President Trump signed an executive order on Wednesday that targets 25 existing National Monuments that he wants to release back to the states as opposed to letting them remain under government control. The order impacts the Declaration of National Monuments that goes back as far as 1996. The executive order goes after protections put in place by Bill Clinton, George W. Bush and Barack Obama.

The order has given Interior Secretary Ryan Zinke the job to review protections put on those monuments that span at least 100,000 acres. The order referred to a 1906 law called the Antiquities Act which gives a president the power to protect land that is under threat.

More recently, former President Obama used that act to declare the boundaries of Bears Ears National Monument protected property which the administration referred to by name in the order. Bears Ears was specifically targeted by Utah Republicans which they asked the Trump administration to specifically rescind.

Executive order and Congress

Trump's reasoning for this is much like his reasoning for lifting protections on Arctic drilling, and others that are related to loosening up environmental regulations, saying that they were crippling the industry.

Utah Republicans claim that ranching and mining industries were being affected by President Obama's initial order. And while these arguments frequently make up for what comes from the conservative base, it's said that this is the first time that a president has ever revoked a site's status without re-entering them into some other mode of protected status.

President Trump's bold and brash approach to what he's doing away with under his signed executive orders has upset many environmentalist and now conservationists to boot. It's also likely to test legislation as to what a President can or cannot do. One of the arguments being presented is whether he has the power to do away with these protections without Congress.

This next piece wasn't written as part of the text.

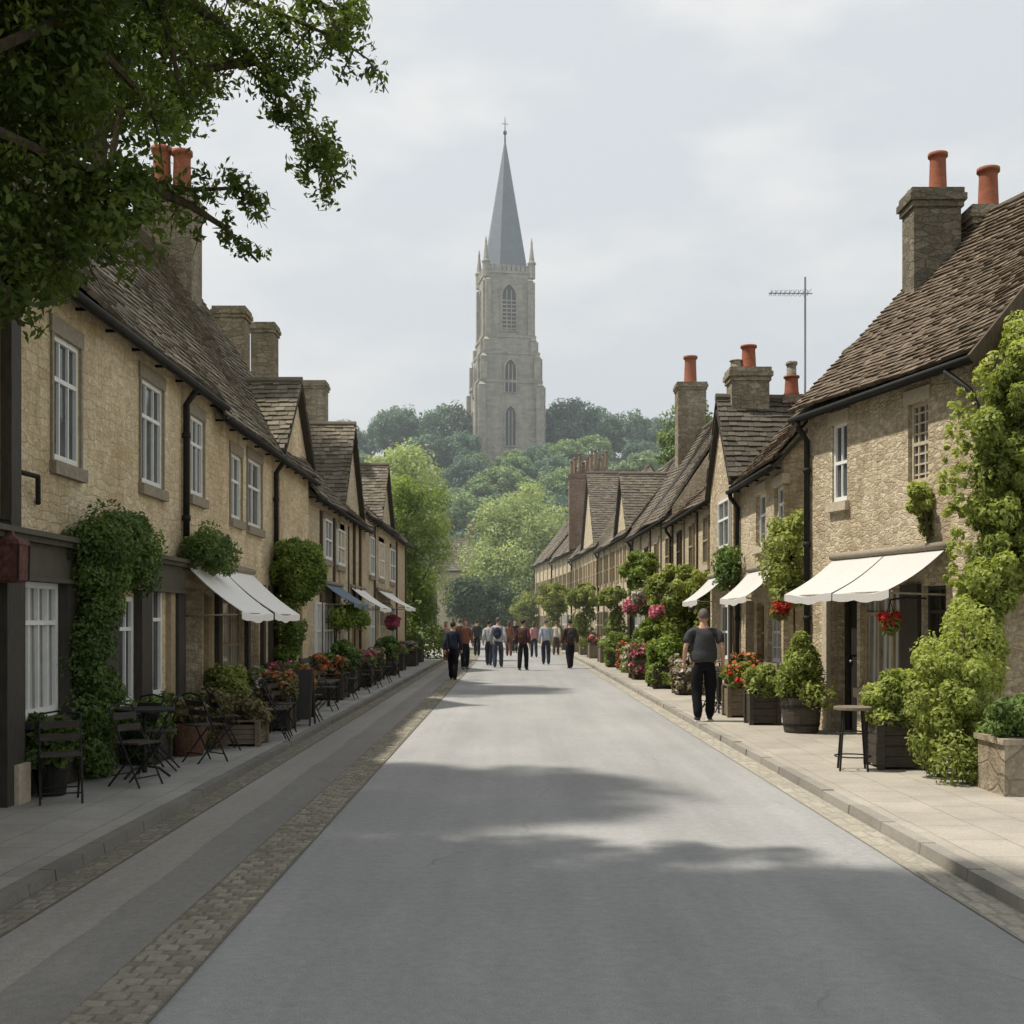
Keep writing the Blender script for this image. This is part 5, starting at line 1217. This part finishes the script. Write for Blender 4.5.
M['skin'] = m_plain('skin', (.50, .30, .21), .6, .08, 20, .05)
def cloth(n, c): 
    if n not in M: M[n] = m_plain('cloth_'+n, c, .9, .18, 25, .35, .1)
    return n
def person(label, loc, rz, top, legs, hair, H=1.75, stride=.12, bulk=1.0, long_sleeve=False, arms=(.06, -.05), jacket=False, face=False, phase=1, hair_long=False, sub=2):
    root = empty('person', (0, 0, 0), label, 'person')
    k = bulk; s = stride*phase
    # joints (facing +Y)
    hip = {1: (.095*k, 0, .93), -1: (-.095*k, 0, .93)}
    knee = {1: (.088*k, .5*s+.03, .50), -1: (-.088*k, -.5*s+.03, .50)}
    ank = {1: (.082*k, s-.02, .085), -1: (-.082*k, -s-.04, .09)}
    sh = {1: (.165*k, -.01, 1.415), -1: (-.165*k, -.01, 1.415)}
    el = {1: (.225*k, -.06-s*.3, 1.15), -1: (-.225*k, -.06+s*.3, 1.15)}
    wr = {1: (.235*k, .04-s*.6+arms[0], .91), -1: (-.235*k, .04+s*.6+arms[1], .91)}
    v = [(0, 0, .98), (0, .01, 1.12), (0, 0, 1.30), (0, -.015, 1.44), (0, -.005, 1.52), (0, .015, 1.60)]
    r = [(.12*k, .09*k), (.125*k, .10*k), (.135*k, .10*k), (.085, .065), (.060, .062), (.066, .07)]
    e = [(0, 1), (1, 2), (2, 3), (3, 4), (4, 5)]
    for sd_ in (1, -1):
        n = len(v); v += [sh[sd_], el[sd_], wr[sd_]]; r += [.042, .040, .030]; e += [(3, n), (n, n+1), (n+1, n+2)]
        n = len(v); a = ank[sd_]; v += [hip[sd_], knee[sd_], a, (a[0]+.01*sd_, a[1]+.13, .04)]; r += [.07*k, .055, .040, .035]; e += [(0, n), (n, n+1), (n+1, n+2), (n+2, n+3)]
    body = MB(); add(body, skin_mesh(v, e, r, 0, sub))
    # head: skull, jaw, nose, ears
    hc = Vector((0, .02, 1.655))
    body.ball(hc, .080, .100, .116, 18, 12); body.ball(hc+Vector((0, .03, -.06)), .056, .062, .058, 14, 10)
    body.ball(hc+Vector((0, .10, -.012)), .014, .02, .026, 8, 6)
    for q in (-1, 1): body.ball(hc+Vector((q*.078, -.005, -.005)), .012, .022, .032, 8, 6)
    for sd_ in (1, -1):   # palm and five fingers
        w = Vector(wr[sd_]); d = (w-Vector(el[sd_])).normalized(); d = (d+Vector((0, .15, 0))).normalized(); f_ = Vector((0, 1, 0)); f_ = (f_-d*f_.dot(d)).normalized()
        pc = w+d*.05; inn = Vector((-sd_, 0, 0))
        body.tube([w-d*.01, w+d*.03, w+d*.09], [.024, .034, .03], 10)
        for q in range(4):
            b0 = w+d*.08+f_*(.027-.018*q); L = (.07, .078, .073, .058)[q]
            body.tube([b0, b0+d*L*.5+inn*.006, b0+d*L*.85+inn*.024], [.0095, .009, .006], 6)
        b0 = w+d*.03+f_*.026; body.tube([b0, b0+d*.03+f_*.022+inn*.01, b0+d*.062+f_*.026+inn*.02], [.012, .010, .007], 6)
    bo = body.build('body', 'skin', root, True)
    # trousers
    v = [(0, 0, 1.12), (0, 0, 1.03), (0, -.005, .93)]; r = [(.15*k, .12*k), (.158*k, .122*k), (.165*k, .132*k)]; e = [(0, 1), (1, 2)]
    for sd_ in (1, -1):
        n = len(v); a = ank[sd_]; v += [tuple(Vector(hip[sd_])+Vector((0, 0, -.06))), knee[sd_], (a[0], a[1]-.005, .035)]; r += [.118*k, .092, .074]; e += [(2, n), (n, n+1), (n+1, n+2)]
    m = MB(); add(m, folds(skin_mesh(v, e, r, 0, sub), .014)); m.build('trousers', legs, root, True)
    # top
    lo = .86 if jacket else .90
    v = [(0, 0, lo), (0, 0, 1.0), (0, .008, 1.13), (0, 0, 1.30), (0, -.012, 1.425), (0, -.004, 1.515)]; r = [(.176*k, .145*k), (.180*k, .148*k), (.178*k, .145*k), (.185*k, .148*k), (.125, .09), (.074, .072)]; e = [(0, 1), (1, 2), (2, 3), (3, 4), (4, 5)]
    for sd_ in (1, -1):
        n = len(v); S_, E_, W_ = Vector(sh[sd_]), Vector(el[sd_]), Vector(wr[sd_])
        if long_sleeve: v += [tuple(S_), tuple(E_), tuple(W_)]; r += [.076, .062, .050]; e += [(4, n), (n, n+1), (n+1, n+2)]
        else: v += [tuple(S_), tuple(S_.lerp(E_, .75))]; r += [.082, .076]; e += [(4, n), (n, n+1)]
    m = MB(); add(m, folds(skin_mesh(v, e, r, 0, sub), .016)); m.build('jacket' if jacket else 'shirt', top, root, True)
    # hair: cap over crown and nape
    m = MB(); i0 = 0; nn, mm = 18, 10
    c = hc+Vector((0, -.010, .014))
    for jj in range(mm+1):
        for ii in range(nn):
            ph = 2*math.pi*ii/nn; back = .5-.5*math.sin(ph)
            th = (jj/mm)*(1.15+.85*back)
            m.v.append(tuple(c+Vector((.088*math.sin(th)*math.cos(ph), .107*math.sin(th)*math.sin(ph), .118*math.cos(th)))))
    m.f = [(j*nn+i, j*nn+(i+1) % nn, (j+1)*nn+(i+1) % nn, (j+1)*nn+i) for j in range(mm) for i in range(nn)]
    if hair_long: m.ball(c+Vector((0, -.055, -.09)), .078, .055, .13, 14, 10)
    m.build('hair', hair, root, True)
    if face:
        for q in (-1, 1):
            m = MB(); m.ball(hc+Vector((q*.03, .088, .012)), .010, .008, .008, 8, 6); m.build('eye', 'iron', root, True)
        m = MB(); m.ball(hc+Vector((0, .088, -.062)), .024, .008, .007, 10, 6); m.build('mouth', cloth('lip', (.35, .13, .11)), root, True)
    for sd_ in (1, -1):
        a = Vector(ank[sd_]); m = MB()
        add(m, skin_mesh([tuple(a+Vector((0, -.055, -.045))), tuple(a+Vector((0, .03, -.04))), (a.x+.01*sd_, a.y+.14, .036), (a.x+.012*sd_, a.y+.19, .030)], [(0, 1), (1, 2), (2, 3)], [(.042, .042), (.046, .05), (.046, .035), (.03, .024)], 0, 1))
        shoe = m.build('shoe', 'shoe_d', root, True)
        m = MB(); m.box(a.x-.045, a.x+.05, a.y-.10, a.y+.21, 0, .018); m.build('sole', 'shoe_w', shoe)
    root.location = loc; root.rotation_euler = (0, 0, rz); root.scale = (H/1.77,)*3
    return root
cloth('greycloth', (.055, .057, .062)); cloth('charcoal', (.035, .036, .04)); cloth('black', (.012, .012, .014)); cloth('brown', (.12, .055, .035)); cloth('jeans', (.05, .06, .085)); cloth('palegrey', (.42, .43, .45)); cloth('maroon', (.09, .035, .04)); cloth('lightblue', (.36, .40, .47)); cloth('umber', (.07, .04, .03)); cloth('pink', (.45, .25, .26)); cloth('rust', (.20, .085, .05)); cloth('navy', (.03, .035, .055)); cloth('cream', (.50, .45, .38))
M['hair_g'] = m_plain('greying_hair', (.11, .10, .088), .85, .5, 60, .6); M['hair_b'] = m_plain('dark_hair', (.025, .018, .014), .7, .3, 60, .5); M['hair_br'] = m_plain('brown_hair', (.09, .05, .03), .7, .3, 60, .5)
M['shoe_d'] = m_plain('dark_shoe', (.02, .02, .022), .5, .2); M['shoe_w'] = m_plain('white_sole', (.55, .55, .53), .6, .1)
Ym = 1200*(EYE-.08)/(721-HY)
person('heavy-set grey-haired man in charcoal T-shirt walking away on the sunlit pavement', (3.04, Ym, .08), R(-2), 'greycloth', 'black', 'hair_g', 1.77, .10, 1.30)
folk = [(453, 34.1, 'navy', 'black', 'hair_b', 1.66, 0, 1.0, True, False, 'lone walker all in black, nearest of the distant group and closest to the cobbles', 0),
        (465, 41.5, 'rust', 'black', 'hair_br', 1.75, 180, 1.05, True, True, 'distant walker in rust-brown jacket beside the lone walker in black', 1),
        (489, 45.5, 'palegrey', 'navy', 'hair_b', 1.72, 0, .95, True, False, 'distant walker in pale grey top and dark jeans, inner one of the pale pair', 0),
        (498, 43.5, 'palegrey', 'jeans', 'hair_g', 1.82, 2, 1.15, True, True, 'broad distant walker in pale grey jacket and blue jeans, larger of the pale pair', 0),
        (509, 58, 'rust', 'brown', 'hair_br', 1.7, 0, 1.0, True, False, 'small far walker in reddish brown between the pale pair and the maroon walker', 0),
        (523, 41, 'maroon', 'black', 'hair_b', 1.74, 0, 1.05, True, True, 'distant walker in dark maroon jacket and black trousers in mid-street', 0),
        (546, 46.5, 'lightblue', 'navy', 'hair_g', 1.76, 5, 1.05, True, False, 'distant walker in pale blue-grey shirt and navy jeans', 0),
        (570, 42.5, 'umber', 'black', 'hair_b', 1.74, 0, 1.08, True, True, 'distant walker in dark brown jacket closest to the sunlit kerb', 0),
        (477, 58, 'charcoal', 'black', 'hair_b', 1.75, 0, 1.0, True, True, 'small far walker in charcoal behind the pale pair', 0),
        (515, 64, 'black', 'black', 'hair_b', 1.75, 180, 1.0, True, False, 'tiny far walker in black coming toward the viewer in mid-street', 1),
        (534, 56, 'pink', 'navy', 'hair_br', 1.66, 0, .9, True, False, 'small far walker in faded pink behind the maroon walker', 0),
        (446, 52, 'pink', 'brown', 'hair_br', 1.66, 180, .9, True, False, 'small far figure in pale pink near the creeper', 1),
        (460, 56, 'umber', 'black', 'hair_b', 1.76, 0, 1.0, True, True, 'small far walker in brown behind the rust jacket', 0),
        (556, 60, 'cream', 'umber', 'hair_br', 1.68, 0, .95, True, False, 'small far walker in cream between the blue shirt and the brown jacket', 0)]
for i, (px, Y, top, lg, hr_, H, rz, bk, ls, jk, lab, fc) in enumerate(folk):
    person(lab, (at(px, 0, Y).x, Y, .0 if KL(Y) < at(px, 0, Y).x < KR(Y) else .078), R(rz+rnd.uniform(-14, 14)), top, lg, hr_, H, rnd.uniform(.08, .27), bk, ls, (0, 0), jk, bool(fc), 1 if i % 2 else -1, i in (4, 10, 11), 1)
# thin haze filling the far valley
HZ = True
if HZ:
    k = NT('valley_haze'); vs = k.n('ShaderNodeVolumePrincipled'); vs.inputs['Color'].default_value = (.86, .93, 1, 1); vs.inputs['Density'].default_value = .0013; vs.inputs['Anisotropy'].default_value = .2
    k.l(vs.outputs[0], k.out.inputs['Volume'])
    mb = MB(); mb.box(-300, 300, 34, 520, -.5, 110); hzo = tag(mb.build('haze', k.m), kind='structure')

def backpack(who, mat):
    """rucksack carried on the back"""
    m = MB(); m.ball((0, -.20, 1.22), .15, .085, .21, 14, 10); m.ball((0, -.27, 1.14), .10, .05, .09, 10, 8)
    o = m.build('rucksack', mat); o.parent = who
ppl = [o for o in COL.objects if o.name.startswith('person') and o.parent is None]
backpack(ppl[4], 'navy'); backpack(ppl[6], 'umber'); backpack(ppl[8], 'charcoal')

One article by The Conservation, a site for academics and scholars, says that Congress has only reversed these protections 10 times in over a century. It also points out that after Zinke's review, the President could try to unravel those protections or start to okay extraction techniques in those areas.

Trump clearing way for the fossil fuel industry

According to another report published with Five Thirty-Eight, Ryan Zinke considers himself to be a conservationist but it's unknown whether he will go to bat for these national monuments. Trump has said that he wants to hand the land back over to the states.

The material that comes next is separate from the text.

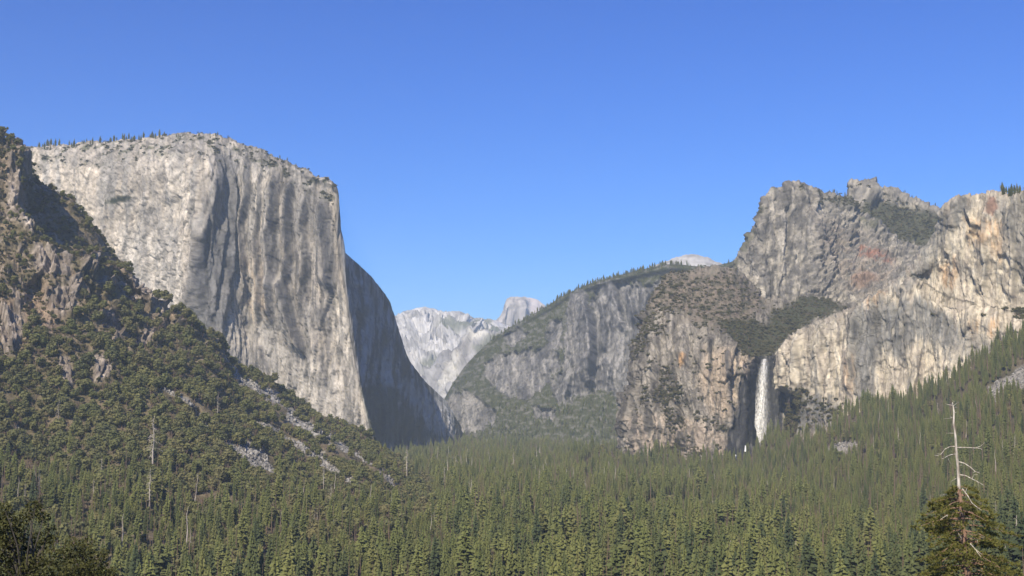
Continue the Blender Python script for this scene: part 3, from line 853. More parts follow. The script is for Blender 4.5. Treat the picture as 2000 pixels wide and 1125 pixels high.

However, this is clearly part of another agenda to get rid of all Obama-era policies, further erasing the former president's legacy.

But there is another reason as to why President Trump is going after these monuments, and while it hasn't been said, and is currently not immediately possible to achieve, it is land with resources. Trump has made no secret of empowering the fossil fuel industry and as mentioned with his lifting of protections in the Arctic and Atlantic Oceans for offshore drilling, it's so those fossil fuel industries can get to those riches. That's the pattern revealed from this administration and with ongoing conflicts of interest and other clear indications that he's profiting from his role in the White House, this could be another foot in the door.